Mr. Gibbs, his truck loaded with jerrycans of diesel and water, absconded with Ms. Lisle on Jan. 2.

After more than 24 hours on the road in temperatures that sometimes exceeded 105 degrees Fahrenheit, they were apprehended. Both were suffering from dehydration, a spokesman for the police said. Ms. Lisle, a wheelchair user, was reportedly distressed, smelled of urine and was wearing the same outfit she had on when Mr. Gibbs took her from her care home.

“The area they were found in is extremely remote,” Detective Senior Constable James Stewart said at a news conference last month. He added: “What they were doing is extremely risky. They are both very frail, their mobility isn’t good and they didn’t have sufficient water and supplies to go on that sort of journey.

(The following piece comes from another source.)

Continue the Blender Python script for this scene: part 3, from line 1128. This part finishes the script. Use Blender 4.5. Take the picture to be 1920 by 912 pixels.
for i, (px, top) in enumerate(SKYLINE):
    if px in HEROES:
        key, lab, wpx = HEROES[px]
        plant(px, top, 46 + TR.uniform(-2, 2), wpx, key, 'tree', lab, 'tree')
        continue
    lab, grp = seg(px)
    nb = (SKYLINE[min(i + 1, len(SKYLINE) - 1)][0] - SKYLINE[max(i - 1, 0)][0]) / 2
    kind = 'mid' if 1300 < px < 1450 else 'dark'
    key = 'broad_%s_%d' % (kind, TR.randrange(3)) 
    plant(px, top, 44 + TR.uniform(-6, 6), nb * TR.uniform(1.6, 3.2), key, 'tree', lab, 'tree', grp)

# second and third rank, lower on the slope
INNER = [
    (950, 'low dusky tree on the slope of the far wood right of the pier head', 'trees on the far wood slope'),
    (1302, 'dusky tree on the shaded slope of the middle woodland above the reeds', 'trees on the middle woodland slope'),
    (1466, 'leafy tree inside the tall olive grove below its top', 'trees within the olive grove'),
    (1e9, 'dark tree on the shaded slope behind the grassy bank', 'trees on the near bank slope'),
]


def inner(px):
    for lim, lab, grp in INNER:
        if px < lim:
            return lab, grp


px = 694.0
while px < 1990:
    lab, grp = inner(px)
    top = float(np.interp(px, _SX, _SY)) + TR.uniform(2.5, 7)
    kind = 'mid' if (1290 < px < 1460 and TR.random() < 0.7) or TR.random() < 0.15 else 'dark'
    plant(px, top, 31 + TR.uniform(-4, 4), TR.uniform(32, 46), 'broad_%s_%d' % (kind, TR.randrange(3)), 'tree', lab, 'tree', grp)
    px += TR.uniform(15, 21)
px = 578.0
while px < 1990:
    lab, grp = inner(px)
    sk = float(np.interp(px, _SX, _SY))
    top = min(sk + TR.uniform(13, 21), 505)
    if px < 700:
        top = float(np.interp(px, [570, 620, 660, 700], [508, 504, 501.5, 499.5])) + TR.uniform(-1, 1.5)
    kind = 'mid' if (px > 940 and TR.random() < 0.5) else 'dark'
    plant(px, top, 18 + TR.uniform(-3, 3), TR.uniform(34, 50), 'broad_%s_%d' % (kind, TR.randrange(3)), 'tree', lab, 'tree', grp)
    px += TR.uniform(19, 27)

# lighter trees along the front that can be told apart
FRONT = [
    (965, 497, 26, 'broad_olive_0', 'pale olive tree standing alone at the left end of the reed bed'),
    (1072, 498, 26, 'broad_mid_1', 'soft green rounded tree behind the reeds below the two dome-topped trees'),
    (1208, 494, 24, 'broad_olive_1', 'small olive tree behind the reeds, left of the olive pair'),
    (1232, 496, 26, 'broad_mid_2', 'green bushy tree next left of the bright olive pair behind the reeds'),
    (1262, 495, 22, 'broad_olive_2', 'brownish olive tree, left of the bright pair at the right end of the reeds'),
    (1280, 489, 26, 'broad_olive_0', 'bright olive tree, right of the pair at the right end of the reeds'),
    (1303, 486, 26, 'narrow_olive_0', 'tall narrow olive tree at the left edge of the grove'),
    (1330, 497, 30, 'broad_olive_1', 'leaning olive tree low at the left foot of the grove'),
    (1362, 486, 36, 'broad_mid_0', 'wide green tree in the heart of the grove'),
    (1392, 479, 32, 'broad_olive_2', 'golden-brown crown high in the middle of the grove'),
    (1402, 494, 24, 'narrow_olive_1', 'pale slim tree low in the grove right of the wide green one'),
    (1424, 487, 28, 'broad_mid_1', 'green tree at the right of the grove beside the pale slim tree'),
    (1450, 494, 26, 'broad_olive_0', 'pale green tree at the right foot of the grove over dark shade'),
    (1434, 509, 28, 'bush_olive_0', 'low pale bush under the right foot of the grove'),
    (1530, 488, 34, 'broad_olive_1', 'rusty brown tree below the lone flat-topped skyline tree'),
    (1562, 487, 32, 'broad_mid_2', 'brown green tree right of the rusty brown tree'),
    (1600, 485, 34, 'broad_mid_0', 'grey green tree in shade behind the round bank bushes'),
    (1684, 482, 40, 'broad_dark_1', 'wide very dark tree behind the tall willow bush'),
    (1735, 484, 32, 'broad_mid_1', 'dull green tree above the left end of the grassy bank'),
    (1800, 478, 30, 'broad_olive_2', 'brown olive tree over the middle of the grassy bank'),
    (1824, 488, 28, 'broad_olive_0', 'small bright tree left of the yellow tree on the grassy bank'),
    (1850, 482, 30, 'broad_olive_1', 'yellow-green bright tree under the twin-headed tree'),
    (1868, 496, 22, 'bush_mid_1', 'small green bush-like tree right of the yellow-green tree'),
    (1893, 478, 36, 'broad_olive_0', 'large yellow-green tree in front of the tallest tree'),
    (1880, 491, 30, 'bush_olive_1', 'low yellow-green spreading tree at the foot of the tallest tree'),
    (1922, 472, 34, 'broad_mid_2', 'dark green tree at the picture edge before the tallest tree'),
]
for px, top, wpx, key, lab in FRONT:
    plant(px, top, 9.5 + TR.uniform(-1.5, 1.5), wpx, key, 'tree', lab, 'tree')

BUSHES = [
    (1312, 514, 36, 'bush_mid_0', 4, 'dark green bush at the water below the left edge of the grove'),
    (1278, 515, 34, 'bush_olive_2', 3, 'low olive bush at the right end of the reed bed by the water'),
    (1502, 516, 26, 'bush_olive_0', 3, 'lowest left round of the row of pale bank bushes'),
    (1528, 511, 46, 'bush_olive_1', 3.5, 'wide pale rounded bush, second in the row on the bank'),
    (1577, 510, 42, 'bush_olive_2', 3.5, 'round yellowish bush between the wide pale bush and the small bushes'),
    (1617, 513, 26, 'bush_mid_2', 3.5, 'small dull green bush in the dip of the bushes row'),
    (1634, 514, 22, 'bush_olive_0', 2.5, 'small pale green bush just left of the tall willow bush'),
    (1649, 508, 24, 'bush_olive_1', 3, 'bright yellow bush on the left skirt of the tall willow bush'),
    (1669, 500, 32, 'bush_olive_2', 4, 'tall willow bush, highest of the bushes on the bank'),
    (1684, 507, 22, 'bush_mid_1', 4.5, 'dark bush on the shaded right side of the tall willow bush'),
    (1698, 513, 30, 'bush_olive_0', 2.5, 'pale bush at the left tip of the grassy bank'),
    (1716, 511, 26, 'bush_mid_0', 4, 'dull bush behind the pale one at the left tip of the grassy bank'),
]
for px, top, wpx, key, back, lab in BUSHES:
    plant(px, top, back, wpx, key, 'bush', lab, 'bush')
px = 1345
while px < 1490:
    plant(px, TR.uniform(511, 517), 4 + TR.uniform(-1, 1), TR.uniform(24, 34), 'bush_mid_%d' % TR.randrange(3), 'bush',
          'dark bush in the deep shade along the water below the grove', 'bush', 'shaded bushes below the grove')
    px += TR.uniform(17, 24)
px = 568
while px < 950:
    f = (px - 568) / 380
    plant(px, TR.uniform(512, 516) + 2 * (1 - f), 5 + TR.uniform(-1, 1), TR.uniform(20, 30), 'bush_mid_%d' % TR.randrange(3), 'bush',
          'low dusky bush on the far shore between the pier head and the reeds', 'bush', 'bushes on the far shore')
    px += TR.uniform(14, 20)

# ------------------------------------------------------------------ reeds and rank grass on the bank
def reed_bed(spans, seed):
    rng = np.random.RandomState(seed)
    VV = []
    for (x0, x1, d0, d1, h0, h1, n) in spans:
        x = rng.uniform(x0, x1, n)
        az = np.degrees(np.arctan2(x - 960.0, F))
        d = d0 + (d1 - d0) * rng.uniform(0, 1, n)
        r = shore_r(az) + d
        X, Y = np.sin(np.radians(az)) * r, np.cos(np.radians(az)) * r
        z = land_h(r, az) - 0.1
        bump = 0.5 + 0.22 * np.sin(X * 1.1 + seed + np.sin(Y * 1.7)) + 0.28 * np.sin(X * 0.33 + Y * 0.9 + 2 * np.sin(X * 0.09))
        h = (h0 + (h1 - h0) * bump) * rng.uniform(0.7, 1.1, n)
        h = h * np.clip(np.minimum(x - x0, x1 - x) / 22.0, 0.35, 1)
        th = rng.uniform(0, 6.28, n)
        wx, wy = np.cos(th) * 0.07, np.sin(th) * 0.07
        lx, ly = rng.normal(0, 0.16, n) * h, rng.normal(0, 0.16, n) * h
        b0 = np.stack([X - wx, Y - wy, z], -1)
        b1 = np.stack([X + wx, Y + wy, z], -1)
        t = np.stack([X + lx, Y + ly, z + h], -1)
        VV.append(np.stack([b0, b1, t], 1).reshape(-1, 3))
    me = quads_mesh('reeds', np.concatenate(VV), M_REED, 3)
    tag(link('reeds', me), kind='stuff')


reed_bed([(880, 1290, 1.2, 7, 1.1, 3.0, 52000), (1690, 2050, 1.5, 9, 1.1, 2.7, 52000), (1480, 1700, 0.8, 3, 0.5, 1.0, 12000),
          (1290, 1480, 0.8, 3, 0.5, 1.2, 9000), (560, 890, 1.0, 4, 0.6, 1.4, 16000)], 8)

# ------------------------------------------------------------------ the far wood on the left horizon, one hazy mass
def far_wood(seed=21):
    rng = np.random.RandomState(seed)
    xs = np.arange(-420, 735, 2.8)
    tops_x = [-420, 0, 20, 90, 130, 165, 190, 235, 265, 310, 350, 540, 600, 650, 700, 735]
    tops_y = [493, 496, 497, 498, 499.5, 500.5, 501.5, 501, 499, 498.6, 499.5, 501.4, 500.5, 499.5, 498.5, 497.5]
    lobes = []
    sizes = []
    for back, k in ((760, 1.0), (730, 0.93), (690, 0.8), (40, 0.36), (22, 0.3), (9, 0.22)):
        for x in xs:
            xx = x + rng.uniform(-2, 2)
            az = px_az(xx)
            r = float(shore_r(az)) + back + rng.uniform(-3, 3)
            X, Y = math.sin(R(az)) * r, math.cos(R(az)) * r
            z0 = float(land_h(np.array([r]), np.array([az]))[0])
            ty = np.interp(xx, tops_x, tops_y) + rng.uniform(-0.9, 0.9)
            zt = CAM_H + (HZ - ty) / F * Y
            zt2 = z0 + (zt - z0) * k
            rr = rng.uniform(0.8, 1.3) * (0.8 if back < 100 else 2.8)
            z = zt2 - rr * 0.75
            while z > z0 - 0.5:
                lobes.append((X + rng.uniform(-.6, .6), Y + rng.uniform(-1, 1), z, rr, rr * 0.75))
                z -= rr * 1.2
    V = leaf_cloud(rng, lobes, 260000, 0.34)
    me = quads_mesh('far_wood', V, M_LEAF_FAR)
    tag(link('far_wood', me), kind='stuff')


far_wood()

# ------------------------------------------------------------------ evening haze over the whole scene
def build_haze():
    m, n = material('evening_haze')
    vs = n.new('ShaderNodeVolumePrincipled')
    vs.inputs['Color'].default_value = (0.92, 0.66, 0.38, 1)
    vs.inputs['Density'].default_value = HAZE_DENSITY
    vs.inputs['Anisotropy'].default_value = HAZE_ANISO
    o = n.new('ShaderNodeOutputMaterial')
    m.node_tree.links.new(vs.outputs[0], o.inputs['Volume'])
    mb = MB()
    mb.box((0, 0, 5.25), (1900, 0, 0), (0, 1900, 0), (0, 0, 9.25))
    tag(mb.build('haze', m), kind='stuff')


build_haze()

But thankfully they’ve been found and are OK.”

Last week, Mr. Gibbs pleaded guilty to a charge of unlawfully detaining a mentally ill person. He was given a seven-month suspended sentence and a two-year restraining order that barred him from visiting his partner.

Speaking to reporters outside the court, Mr. Gibbs said he worried that he and Ms. Lisle would not be reunited. “I fear that I might never see my little girl again,” he said. “She is fading quickly.”

Raelene Johnston, the magistrate, acknowledged that Mr. Gibbs had absconded with his partner out of a desire to be with her.

“The ending of your cohabitation with Ms. Lisle must have been heartbreaking for you, given the bond you had with your partner,” she said. “I accept your motive was one of love and affection. I do not doubt that.”